Did you know that the Catholic Church has treatment centres for paedophile priests, has had them since the 1930s, and once thought about buying a tropical island to hide them away from the people they preyed on? I didn’t, and neither did a former monk who was given the job of going to parishes where priests were raping the children of their parishoners. His job was to get the priest out, into treatment, and settle with the victims in return for their silence. It was only when he realised that the priests were then being sent to new parishes that he quit in disgust. Facts like these pepper this detailed and anger-inducing documentary. And what’s more it does an excellent job of explaining why this has gone on for so long.
Think of the Catholic Church as a corporate entity. Advancement is dependent on the good favour of those above you, and their position is dependent on the favour of those above them, etc, etc.

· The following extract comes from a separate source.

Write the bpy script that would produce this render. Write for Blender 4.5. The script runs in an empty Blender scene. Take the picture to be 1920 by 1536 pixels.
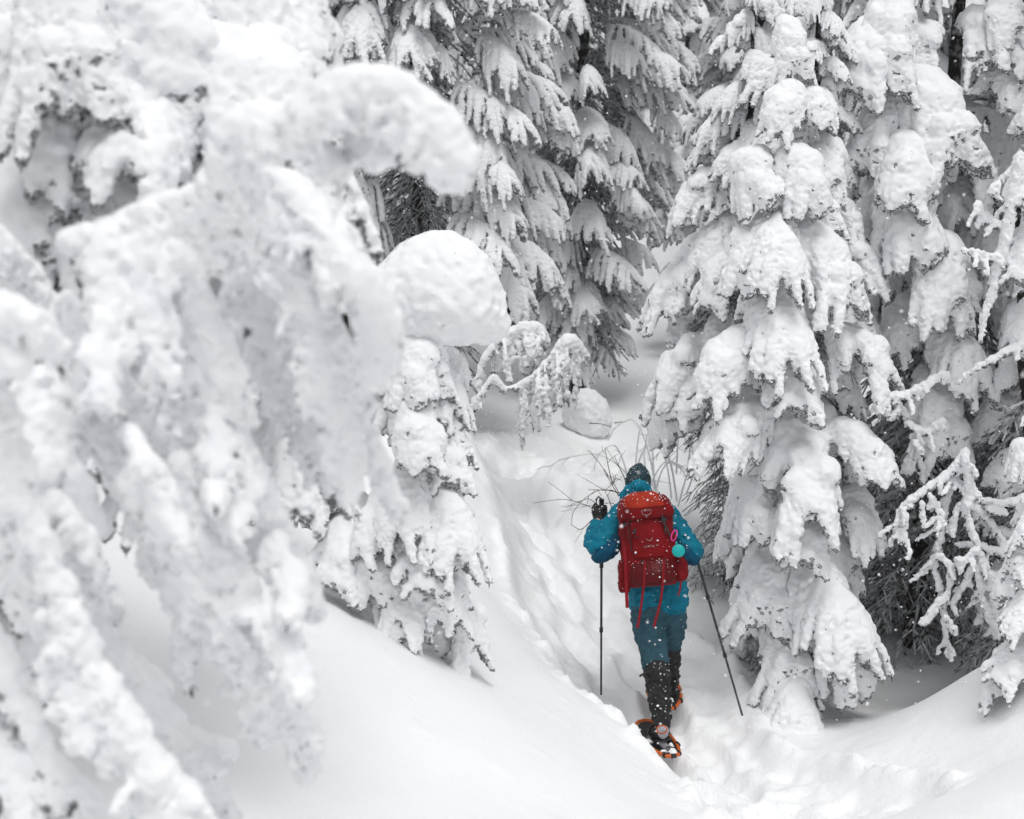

It’s a vicious circle that excuses nothing but explains much. And the filmmakers build a very strong case for both the moral culpability of the bishops who refused to act, and the guilt of the Vatican, who insisted on silence when these bishops were begging to be allowed to act. Objectively, you wonder why these men didn’t break ranks and simply hand the matter over to the police. But then those that did speak up were silenced by a machine that knows how to deal with dissenters.
It’s not just the low ranking priests who find their hands tied. The former Pope Benedict, then in his previous life as Cardinal Ratzinger, wanted to bring charges against Marcial Maciel Degollado, a notorious paedophile priest. But Pope John Paul II refused to allow this. It was only when John Paul II died, and the Vatican was in mourning, that Benedict was able to quietly send a couple of investigators out to gather the evidence he needed. But even once elevated to Pope, he never acted. One commentator observes that even the Pope is not all powerful in a place as politically-charged as the Vatican City.
But this isn’t the main concern of the film. It’s focus is the stories that pop up during the investigation into a single priest who abused dozens, if not hundreds, of children at a school for the deaf. It’s heartbreaking to see their quest for justice thwarted at almost every step.
Silence In The House Of God isn’t an easy film to watch, but it builds on previous documentaries like Amy Berg’s
Deliver Us From Evil to present an even more detailed picture of an organisation unable to deal with its own failings and unable to see past its own self-image to a ghastly reality.